_EXERCISE PROMPT_
Can you transcribe the data exactly? Leave the pictures out.

_DATASET EXTRACT_
- - - -
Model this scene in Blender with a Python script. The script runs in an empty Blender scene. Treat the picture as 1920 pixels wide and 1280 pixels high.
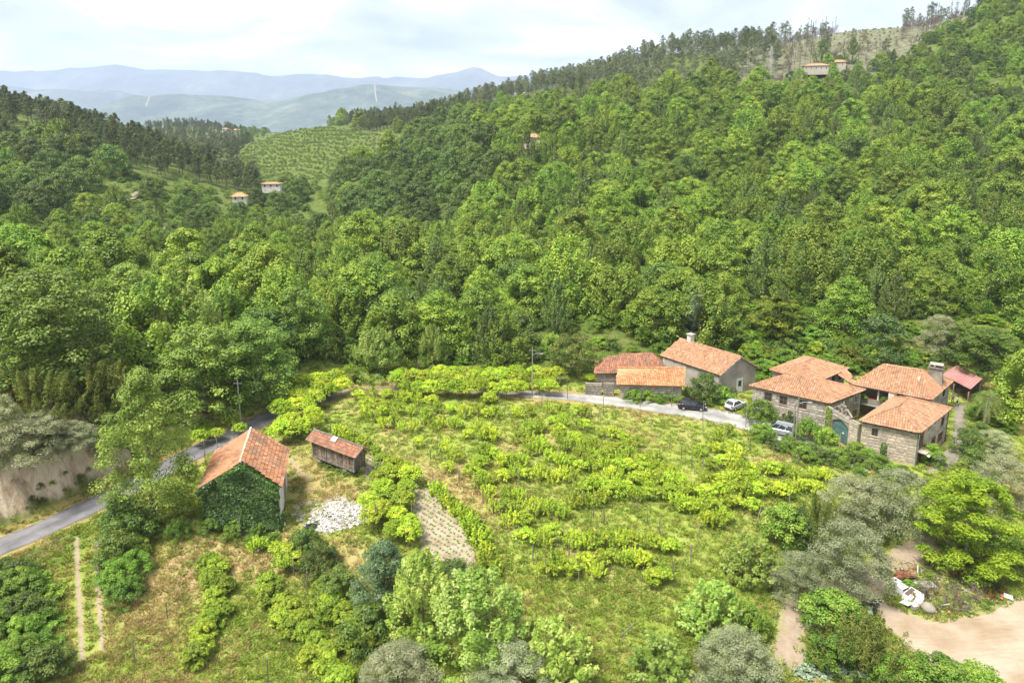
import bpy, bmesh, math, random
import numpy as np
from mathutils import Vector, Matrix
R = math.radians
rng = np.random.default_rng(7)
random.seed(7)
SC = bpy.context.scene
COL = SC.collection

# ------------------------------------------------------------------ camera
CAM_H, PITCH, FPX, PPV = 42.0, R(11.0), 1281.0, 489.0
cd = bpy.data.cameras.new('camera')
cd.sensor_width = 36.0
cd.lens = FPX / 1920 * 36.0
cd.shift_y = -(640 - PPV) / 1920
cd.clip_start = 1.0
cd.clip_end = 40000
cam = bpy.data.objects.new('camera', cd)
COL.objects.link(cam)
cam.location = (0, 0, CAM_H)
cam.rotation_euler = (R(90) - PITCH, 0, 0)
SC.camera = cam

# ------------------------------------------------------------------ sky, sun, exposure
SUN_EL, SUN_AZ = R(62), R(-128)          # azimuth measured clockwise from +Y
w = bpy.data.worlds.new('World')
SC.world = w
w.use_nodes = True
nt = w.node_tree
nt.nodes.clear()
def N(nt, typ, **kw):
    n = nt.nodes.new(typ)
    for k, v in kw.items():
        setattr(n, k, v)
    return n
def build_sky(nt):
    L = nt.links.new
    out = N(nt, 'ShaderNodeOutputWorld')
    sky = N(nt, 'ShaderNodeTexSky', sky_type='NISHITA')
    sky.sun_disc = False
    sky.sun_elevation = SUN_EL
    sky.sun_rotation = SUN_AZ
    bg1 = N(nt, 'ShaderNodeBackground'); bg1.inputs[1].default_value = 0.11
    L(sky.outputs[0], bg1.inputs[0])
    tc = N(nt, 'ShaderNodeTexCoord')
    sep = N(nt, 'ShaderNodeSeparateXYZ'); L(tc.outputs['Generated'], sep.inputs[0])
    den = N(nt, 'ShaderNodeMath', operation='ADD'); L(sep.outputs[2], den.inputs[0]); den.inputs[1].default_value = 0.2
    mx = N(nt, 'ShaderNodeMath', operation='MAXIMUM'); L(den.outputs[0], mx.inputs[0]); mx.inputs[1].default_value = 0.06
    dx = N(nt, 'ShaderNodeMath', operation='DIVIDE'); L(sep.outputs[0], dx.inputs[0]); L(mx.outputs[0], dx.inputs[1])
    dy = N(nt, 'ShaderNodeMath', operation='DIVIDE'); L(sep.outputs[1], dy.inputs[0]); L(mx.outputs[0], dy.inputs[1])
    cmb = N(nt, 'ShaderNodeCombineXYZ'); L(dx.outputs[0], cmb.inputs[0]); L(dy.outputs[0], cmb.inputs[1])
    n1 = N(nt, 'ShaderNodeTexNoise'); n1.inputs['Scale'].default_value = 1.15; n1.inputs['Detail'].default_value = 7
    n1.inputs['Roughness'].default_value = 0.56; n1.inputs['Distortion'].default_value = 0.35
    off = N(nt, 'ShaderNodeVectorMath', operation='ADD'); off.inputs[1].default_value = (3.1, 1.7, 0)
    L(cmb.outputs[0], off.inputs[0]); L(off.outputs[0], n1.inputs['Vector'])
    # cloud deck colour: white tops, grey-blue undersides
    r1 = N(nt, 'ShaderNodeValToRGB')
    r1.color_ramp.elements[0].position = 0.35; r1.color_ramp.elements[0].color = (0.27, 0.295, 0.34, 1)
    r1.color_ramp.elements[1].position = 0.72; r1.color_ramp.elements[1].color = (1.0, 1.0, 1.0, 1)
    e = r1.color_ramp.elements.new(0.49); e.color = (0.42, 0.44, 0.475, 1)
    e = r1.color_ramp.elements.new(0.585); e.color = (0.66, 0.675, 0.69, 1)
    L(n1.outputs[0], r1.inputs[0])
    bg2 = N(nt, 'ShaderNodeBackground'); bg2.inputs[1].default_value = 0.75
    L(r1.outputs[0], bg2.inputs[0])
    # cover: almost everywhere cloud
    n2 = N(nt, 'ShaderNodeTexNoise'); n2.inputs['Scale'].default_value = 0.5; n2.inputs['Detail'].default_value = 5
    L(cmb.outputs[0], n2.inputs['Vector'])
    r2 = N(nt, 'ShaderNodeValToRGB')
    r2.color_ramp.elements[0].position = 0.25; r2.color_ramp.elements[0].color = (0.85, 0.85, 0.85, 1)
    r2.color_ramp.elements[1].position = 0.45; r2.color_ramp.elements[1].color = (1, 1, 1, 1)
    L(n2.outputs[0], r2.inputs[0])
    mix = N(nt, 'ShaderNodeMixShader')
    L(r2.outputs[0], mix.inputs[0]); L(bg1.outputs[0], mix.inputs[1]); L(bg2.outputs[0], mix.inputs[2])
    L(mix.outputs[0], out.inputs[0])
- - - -
_RESULT OF THE TASK_
Model this scene in Blender with a Python script. The script runs in an empty Blender scene. Treat the picture as 1920 pixels wide and 1280 pixels high.
import bpy, bmesh, math, random
import numpy as np
from mathutils import Vector, Matrix
R = math.radians
rng = np.random.default_rng(7)
random.seed(7)
SC = bpy.context.scene
COL = SC.collection

# ------------------------------------------------------------------ camera
CAM_H, PITCH, FPX, PPV = 42.0, R(11.0), 1281.0, 489.0
cd = bpy.data.cameras.new('camera')
cd.sensor_width = 36.0
cd.lens = FPX / 1920 * 36.0
cd.shift_y = -(640 - PPV) / 1920
cd.clip_start = 1.0
cd.clip_end = 40000
cam = bpy.data.objects.new('camera', cd)
COL.objects.link(cam)
cam.location = (0, 0, CAM_H)
cam.rotation_euler = (R(90) - PITCH, 0, 0)
SC.camera = cam

# ------------------------------------------------------------------ sky, sun, exposure
SUN_EL, SUN_AZ = R(62), R(-128)          # azimuth measured clockwise from +Y
w = bpy.data.worlds.new('World')
SC.world = w
w.use_nodes = True
nt = w.node_tree
nt.nodes.clear()
def N(nt, typ, **kw):
    n = nt.nodes.new(typ)
    for k, v in kw.items():
        setattr(n, k, v)
    return n
def build_sky(nt):
    L = nt.links.new
    out = N(nt, 'ShaderNodeOutputWorld')
    sky = N(nt, 'ShaderNodeTexSky', sky_type='NISHITA')
    sky.sun_disc = False
    sky.sun_elevation = SUN_EL
    sky.sun_rotation = SUN_AZ
    bg1 = N(nt, 'ShaderNodeBackground'); bg1.inputs[1].default_value = 0.11
    L(sky.outputs[0], bg1.inputs[0])
    tc = N(nt, 'ShaderNodeTexCoord')
    sep = N(nt, 'ShaderNodeSeparateXYZ'); L(tc.outputs['Generated'], sep.inputs[0])
    den = N(nt, 'ShaderNodeMath', operation='ADD'); L(sep.outputs[2], den.inputs[0]); den.inputs[1].default_value = 0.2
    mx = N(nt, 'ShaderNodeMath', operation='MAXIMUM'); L(den.outputs[0], mx.inputs[0]); mx.inputs[1].default_value = 0.06
    dx = N(nt, 'ShaderNodeMath', operation='DIVIDE'); L(sep.outputs[0], dx.inputs[0]); L(mx.outputs[0], dx.inputs[1])
    dy = N(nt, 'ShaderNodeMath', operation='DIVIDE'); L(sep.outputs[1], dy.inputs[0]); L(mx.outputs[0], dy.inputs[1])
    cmb = N(nt, 'ShaderNodeCombineXYZ'); L(dx.outputs[0], cmb.inputs[0]); L(dy.outputs[0], cmb.inputs[1])
    n1 = N(nt, 'ShaderNodeTexNoise'); n1.inputs['Scale'].default_value = 1.15; n1.inputs['Detail'].default_value = 7
    n1.inputs['Roughness'].default_value = 0.56; n1.inputs['Distortion'].default_value = 0.35
    off = N(nt, 'ShaderNodeVectorMath', operation='ADD'); off.inputs[1].default_value = (3.1, 1.7, 0)
    L(cmb.outputs[0], off.inputs[0]); L(off.outputs[0], n1.inputs['Vector'])
    # cloud deck colour: white tops, grey-blue undersides
    r1 = N(nt, 'ShaderNodeValToRGB')
    r1.color_ramp.elements[0].position = 0.35; r1.color_ramp.elements[0].color = (0.27, 0.295, 0.34, 1)
    r1.color_ramp.elements[1].position = 0.72; r1.color_ramp.elements[1].color = (1.0, 1.0, 1.0, 1)
    e = r1.color_ramp.elements.new(0.49); e.color = (0.42, 0.44, 0.475, 1)
    e = r1.color_ramp.elements.new(0.585); e.color = (0.66, 0.675, 0.69, 1)
    L(n1.outputs[0], r1.inputs[0])
    bg2 = N(nt, 'ShaderNodeBackground'); bg2.inputs[1].default_value = 0.75
    L(r1.outputs[0], bg2.inputs[0])
    # cover: almost everywhere cloud
    n2 = N(nt, 'ShaderNodeTexNoise'); n2.inputs['Scale'].default_value = 0.5; n2.inputs['Detail'].default_value = 5
    L(cmb.outputs[0], n2.inputs['Vector'])
    r2 = N(nt, 'ShaderNodeValToRGB')
    r2.color_ramp.elements[0].position = 0.25; r2.color_ramp.elements[0].color = (0.85, 0.85, 0.85, 1)
    r2.color_ramp.elements[1].position = 0.45; r2.color_ramp.elements[1].color = (1, 1, 1, 1)
    L(n2.outputs[0], r2.inputs[0])
    mix = N(nt, 'ShaderNodeMixShader')
    L(r2.outputs[0], mix.inputs[0]); L(bg1.outputs[0], mix.inputs[1]); L(bg2.outputs[0], mix.inputs[2])
    L(mix.outputs[0], out.inputs[0])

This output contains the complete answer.